**Dataset section:**
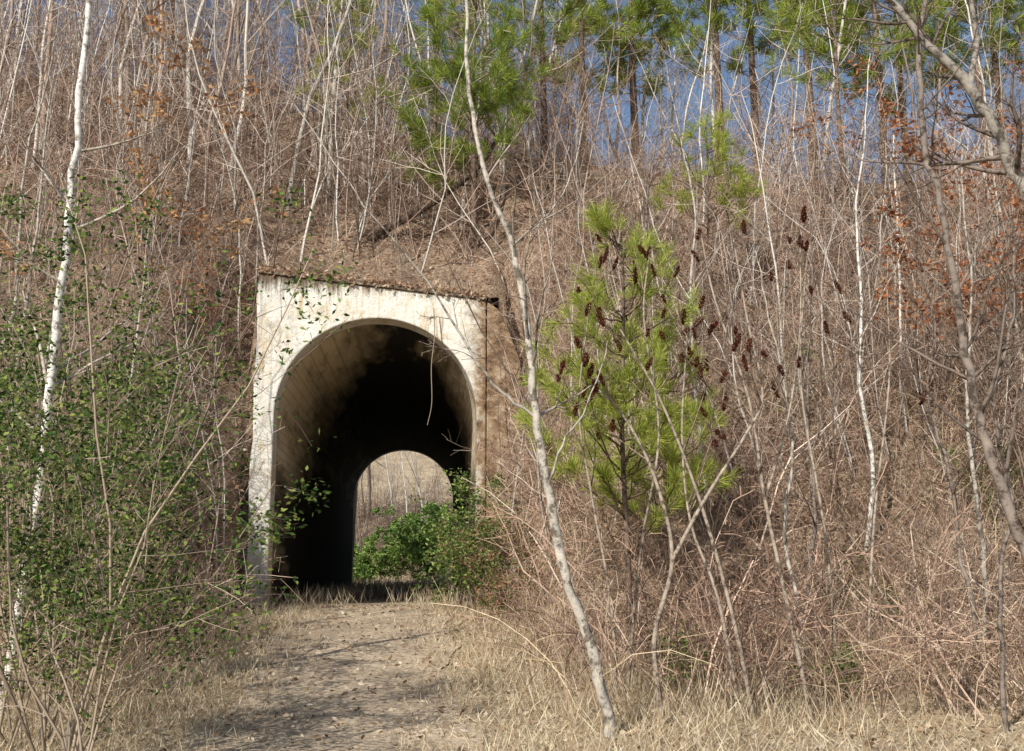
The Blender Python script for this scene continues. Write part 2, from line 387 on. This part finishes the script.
# leaves drifted over the coping and hanging off its lip
m=2600; u=R.uniform(-2.7,2.43,m); v=R.uniform(-.07,.5,m)**1.0; th=math.atan(.073)
z=topz(u)+.07+np.maximum(v,0)*.35+R.uniform(0,.06,m)-(v<-.03)*R.uniform(0,.10,m)
blades(a,np.c_[-3.0+u*math.cos(th)-v*math.sin(th),24+u*math.sin(th)+v*math.cos(th),z],R.normal(size=(m,3))*[1,1,.5],R.uniform(.06,.14,m),R.uniform(.04,.08,m),pick(LC,m))
p=place(15000,-8,9,9,24,clear=0,yc=0); m=len(p); p[:,2]+=.025
d=R.normal(size=(m,3))*[1,1,.3]; blades(a,p,d,R.uniform(.04,.11,m),R.uniform(.025,.06,m),pick([(.46,.32,.2),(.62,.5,.34),(.22,.14,.09),(.74,.64,.5)],m))
a.build('leaf_litter',M_leaf)
a=Acc()
def grass(m,x0,x1,y0,y1,h,w,cols,clear=0,dz=.55,cond=None):
    p=place(m,x0,x1,y0,y1,clear=clear,yc=24 if clear else 0,cond=cond); k=len(p)
    d=np.c_[R.normal(0,dz,k),R.normal(0,dz,k),np.ones(k)]
    blades(a,p-[0,0,.01],d,R.uniform(h*.4,h,k),w,pick(cols,k))
tan=[(.62,.51,.34),(.72,.62,.44),(.48,.37,.24),(.34,.25,.15),(.77,.68,.5)]
patch=lambda x,y: wav(x,y,.9,3)+R.normal(0,.25,len(x))>0
offpath=lambda x,y:(np.abs(x-xc(y))>.9+.4*wav(x,y,1.6,3)+R.normal(0,.15,len(x)))
grass(22000,-8,9,9,25,.11,.009,tan,dz=1.4)
grass(36000,-8,9,9,25,.14,.009,tan,dz=1.2,cond=offpath)
grass(14000,-5,3,9,25,.26,.008,tan,dz=.8,cond=offpath)
grass(20000,-9,11,9,22,.36,.008,tan,clear=1.3,dz=.7,cond=patch)
grass(9000,-11,13,11,23,.65,.008,tan,clear=1.7,dz=.5,cond=patch)
grass(5000,-14,14,15,26,.5,.012,tan,clear=1.9,dz=.6)
p=np.c_[R.uniform(-2.1,2.1,5000),R.uniform(23,48,5000)]
p=np.c_[p[:,0]+xc(p[:,1]),p[:,1],ground_h(p[:,0]+xc(p[:,1]),p[:,1])]; k=np.abs(p[:,0]-xc(p[:,1]))>R.uniform(0,1.6,5000); p=p[k]; k=len(p)
blades(a,p,np.c_[R.normal(0,.4,k),R.normal(0,.4,k),np.ones(k)],R.uniform(.1,.6,k),.012,pick(tan,k))
p=np.c_[R.uniform(-9,0,4000),R.uniform(50,66,4000)]; p=np.c_[p,ground_h(p[:,0],p[:,1])]
blades(a,p,np.c_[R.normal(0,.4,4000),R.normal(0,.4,4000),np.ones(4000)],R.uniform(.2,.8,4000),.03,pick(tan,4000))
a.build('dry_grass',M_grass)

# ------------------------------------------------------------------ named bare trees
PT=dict(max=3,kids=[0,7,5,0],segs=[10,8,5,3],k=[7,4,3,1],wob=.11,up=[.05,.05,.03,.02],ratio=[.3,.38,.42],ang=(25,70),end=.2,rr=.5,rmin=.0022,col=[GREY,(.28,.23,.2),(.26,.2,.17),(.26,.19,.16)])
def hero(name,paths,kids=12,cols=None,P=PT,t0=.3,ratio=.3,k=8):
    a=Acc(); tips=[]; P=dict(P); P['ratio']=[ratio]+list(P['ratio'][1:])
    if cols: P['col']=cols
    for pts,r0,r1 in paths:
        c=catmull(pts); c[1:]+=R.normal(0,.010,(len(c)-1,3)); rad=np.linspace(r0,r1,len(c))*(1+R.normal(0,.04,len(c)))
        rad[0]*=1.25
        tube(a,c,rad,k,np.array(P['col'][0])*R.uniform(.85,1.1,(len(c),1)))
        L=np.linalg.norm(np.diff(c,axis=0),axis=1).sum()
        spawn(a,c,rad,L,0,P,tips,t0,kids=max(2,int(kids*min(1,L/5))))
    return a.build(name,M_bark),tips
cg=[(.44,.40,.34),(.36,.31,.26),(.30,.24,.19),(.28,.21,.16)]
hero('bare_tree',[([(.98,11,-.1),(.806,11,.83),(.57,11,1.48),(.38,11,2.37),(.235,11,3.28),(.134,11,4.32),(-.02,11,5.07),(-.26,11,5.72),(-.45,11.1,6.73),(-.5,11.2,7.9),(-.4,11.3,9)],.06,.013),
   ([(.24,11,3.2),(-.10,10.9,3.45),(-.33,10.8,3.7),(-.85,10.7,4.53),(-1.48,10.5,5.28),(-2.26,10.4,6.4)],.018,.005),
   ([(-.0,11,5.0),(.25,11.1,5.25),(.6,11.2,5.75),(.8,11.3,6.5)],.014,.005),
   ([(.36,11,2.45),(.5,10.8,2.9),(.75,10.7,3.3),(.95,10.6,3.9)],.014,.005)],9,cg,t0=.35,ratio=.16)
dk=[(.22,.18,.15),(.17,.135,.11),(.16,.12,.095),(.16,.12,.09)]
hero('bare_tree',[([(4.7,9,-.1),(4.4,9,.97),(4.13,9,1.87),(3.98,9,2.4),(3.86,9,2.9),(3.77,9,3.6),(3.71,9,4.4),(3.58,9,5.3),(3.58,9,6.2),(3.8,9,7.2)],.055,.018),
   ([(3.86,9,2.9),(4.1,9,3.4),(4.3,9.1,4.1),(4.3,9.2,5)],.02,.007)],15,dk,ratio=.24)
hero('bare_tree',[([(5.9,9,-.1),(5.7,9,1.5),(5.3,9,3.0),(4.9,9,4.1),(4.5,9,4.65),(4.23,9,5.34),(4.0,9,5.84),(3.68,9,6.2),(3.36,9,6.65),(2.9,9,7.3)],.085,.025),
   ([(4.0,9,5.84),(4.1,9,6.4),(4.0,9,7.2)],.03,.015),([(4.9,9,4.1),(5.1,9.1,5.2),(5.2,9.1,6.8)],.05,.02)],16,[(.3,.27,.23)]+dk[1:],t0=.45,ratio=.2)
wh=[(.66,.63,.57),(.48,.42,.35),(.38,.31,.26),(.34,.27,.21)]
hero('birch_tree',[([(-5.4,12,-.1),(-5.22,12,1.5),(-5.13,12,2.65),(-5.12,12,3.75),(-5.06,12,5.15),(-5.04,12,6.5),(-5.0,12,8.3),(-4.9,12,10)],.065,.03)],11,[(.72,.69,.63)]+wh[1:],ratio=.2)
hero('bare_tree',[([(7.2,20,.8),(7.25,20,3),(7.2,20,5),(7.3,20,7.5),(7.35,20,10)],.045,.015)],12,wh,ratio=.18)
for (x,y,h,l,c) in [(5.2,13,5.5,-.2,dk),(6.1,14.5,7.5,.1,cg),(4.2,15.5,6.5,.15,dk),(7.9,16,8,-.3,dk),(-6.6,15,7.5,.25,cg),(-7.4,13.5,6,.4,dk),(3.1,18,8,-.15,cg),(5.6,17.5,8.5,.2,wh),(8.8,18.5,9,-.2,cg),(-7.9,17,9,.2,cg),(-9.1,19,9,.3,cg),(2.6,20.5,7,.2,dk),(6.3,12.2,6,.35,dk),(4.9,11.3,4.8,.3,dk),(3.6,14.2,6,-.3,cg),(-5.0,17.5,6,.2,dk),(5.6,10.6,5.2,-.2,cg)]:
    z=float(H(np.array(x),np.array(y))); pts=[(x+l*t*t*h*.25+R.normal(0,.08),y+R.normal(0,.08),z-.1+h*t) for t in np.linspace(0,1,7)]
    hero('bare_tree',[(pts,.010+.004*h,.007)],15,c,ratio=.27,k=6)

def sumac(name,paths):
    a=Acc(); heads=[]
    P=dict(max=2,kids=[0,2,0],segs=[6,6,4],k=[6,4,3],wob=.08,up=[.05,.10,.10],ratio=[.3,.6],ang=(25,50),end=.45,rr=.7,rmin=.004,col=[(.33,.26,.2),(.24,.18,.13),(.22,.16,.11)])
    for pts,r0,r1,kd in paths:
        c=catmull(pts); rad=np.linspace(r0,r1,len(c)); tube(a,c,rad,6,np.array([.34,.28,.22])*R.uniform(.85,1.15,(len(c),1)))
        tips=[(c[-1],nrm(c[-1]-c[-2]))]; L=np.linalg.norm(np.diff(c,axis=0),axis=1).sum()
        spawn(a,c,rad,L,0,P,tips,.5,kids=kd); heads+=tips
    ob=a.build(name,M_bark)
    b=Acc()
    for p,d in heads:
        if R.random()<.62: continue
        L=R.uniform(.08,.2); n=int(240*L/.15); t=R.uniform(0,1,n); ax=nrm(np.array([R.normal(0,.35),R.normal(0,.35),-1.0 if R.random()<.6 else .8]))
        rr=.027*np.sin(np.pi*np.clip(t*.85+.12,0,1))*R.uniform(.6,1.3)
        q=p+ax*(t*L)[:,None]+nrm(R.normal(size=(n,3)))*rr[:,None]
        blades(b,q,R.normal(size=(n,3)),.022,.013,pick([(.13,.035,.022),(.10,.03,.02),(.18,.06,.03),(.07,.025,.017)],n))
    b.build(name+'_seed_heads',M_leaf,ob)
sumac('sumac_shrub',[([(2.56,12,.0),(2.36,12,1.17),(2.04,12,2.44),(1.64,12,3.54),(1.21,12,4.34)],.028,.010,4),
 ([(2.45,12.1,.0),(2.2,12,1.4),(1.95,12.1,2.2),(1.9,12.2,3.2),(2.0,12.2,4.4)],.022,.009,5)])
sumac('sumac_shrub',[([(3.17,12,.0),(2.97,12,1.17),(2.75,12,2.44),(2.62,12,3.54),(2.28,12,4.68),(2.14,12,5.5)],.028,.009,5),
 ([(2.75,12,2.44),(3.1,12.2,3.4),(3.3,12.3,4.4),(3.35,12.3,5.4)],.016,.008,4)])
sumac('sumac_shrub',[([(1.55,11.6,.0),(1.46,11.6,.96),(1.67,11.6,1.8),(1.5,11.6,2.66),(1.19,11.6,3.3),(.86,11.6,3.65)],.034,.009,4),
 ([(1.67,11.6,1.8),(2.04,11.6,2.44),(2.48,11.6,3.1),(2.68,11.6,3.54),(2.55,11.6,4.34),(2.43,11.6,5.26)],.024,.009,5)])
sumac('sumac_shrub',[([(1.2,13,.2),(1.15,13,1.3),(.95,13,2.5),(.8,13,3.6),(.95,13,4.9)],.022,.009,6),([(1.3,13,.2),(1.5,13,1.9),(1.75,13,3.3),(1.6,13,4.7),(1.7,13,5.6)],.022,.009,5)])
sumac('sumac_shrub',[([(3.9,13.5,.2),(3.8,13.5,2.2),(3.6,13.5,4),(3.75,13.5,5.6)],.024,.009,6),([(4.2,13.5,.2),(4.4,13.5,2.2),(4.7,13.5,4),(4.75,13.5,5.2)],.022,.009,4)])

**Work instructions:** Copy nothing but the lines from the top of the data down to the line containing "a.build('dry_grass',M_grass)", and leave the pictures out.

**Written response:**
The Blender Python script for this scene continues. Write part 2, from line 387 on. This part finishes the script.
# leaves drifted over the coping and hanging off its lip
m=2600; u=R.uniform(-2.7,2.43,m); v=R.uniform(-.07,.5,m)**1.0; th=math.atan(.073)
z=topz(u)+.07+np.maximum(v,0)*.35+R.uniform(0,.06,m)-(v<-.03)*R.uniform(0,.10,m)
blades(a,np.c_[-3.0+u*math.cos(th)-v*math.sin(th),24+u*math.sin(th)+v*math.cos(th),z],R.normal(size=(m,3))*[1,1,.5],R.uniform(.06,.14,m),R.uniform(.04,.08,m),pick(LC,m))
p=place(15000,-8,9,9,24,clear=0,yc=0); m=len(p); p[:,2]+=.025
d=R.normal(size=(m,3))*[1,1,.3]; blades(a,p,d,R.uniform(.04,.11,m),R.uniform(.025,.06,m),pick([(.46,.32,.2),(.62,.5,.34),(.22,.14,.09),(.74,.64,.5)],m))
a.build('leaf_litter',M_leaf)
a=Acc()
def grass(m,x0,x1,y0,y1,h,w,cols,clear=0,dz=.55,cond=None):
    p=place(m,x0,x1,y0,y1,clear=clear,yc=24 if clear else 0,cond=cond); k=len(p)
    d=np.c_[R.normal(0,dz,k),R.normal(0,dz,k),np.ones(k)]
    blades(a,p-[0,0,.01],d,R.uniform(h*.4,h,k),w,pick(cols,k))
tan=[(.62,.51,.34),(.72,.62,.44),(.48,.37,.24),(.34,.25,.15),(.77,.68,.5)]
patch=lambda x,y: wav(x,y,.9,3)+R.normal(0,.25,len(x))>0
offpath=lambda x,y:(np.abs(x-xc(y))>.9+.4*wav(x,y,1.6,3)+R.normal(0,.15,len(x)))
grass(22000,-8,9,9,25,.11,.009,tan,dz=1.4)
grass(36000,-8,9,9,25,.14,.009,tan,dz=1.2,cond=offpath)
grass(14000,-5,3,9,25,.26,.008,tan,dz=.8,cond=offpath)
grass(20000,-9,11,9,22,.36,.008,tan,clear=1.3,dz=.7,cond=patch)
grass(9000,-11,13,11,23,.65,.008,tan,clear=1.7,dz=.5,cond=patch)
grass(5000,-14,14,15,26,.5,.012,tan,clear=1.9,dz=.6)
p=np.c_[R.uniform(-2.1,2.1,5000),R.uniform(23,48,5000)]
p=np.c_[p[:,0]+xc(p[:,1]),p[:,1],ground_h(p[:,0]+xc(p[:,1]),p[:,1])]; k=np.abs(p[:,0]-xc(p[:,1]))>R.uniform(0,1.6,5000); p=p[k]; k=len(p)
blades(a,p,np.c_[R.normal(0,.4,k),R.normal(0,.4,k),np.ones(k)],R.uniform(.1,.6,k),.012,pick(tan,k))
p=np.c_[R.uniform(-9,0,4000),R.uniform(50,66,4000)]; p=np.c_[p,ground_h(p[:,0],p[:,1])]
blades(a,p,np.c_[R.normal(0,.4,4000),R.normal(0,.4,4000),np.ones(4000)],R.uniform(.2,.8,4000),.03,pick(tan,4000))
a.build('dry_grass',M_grass)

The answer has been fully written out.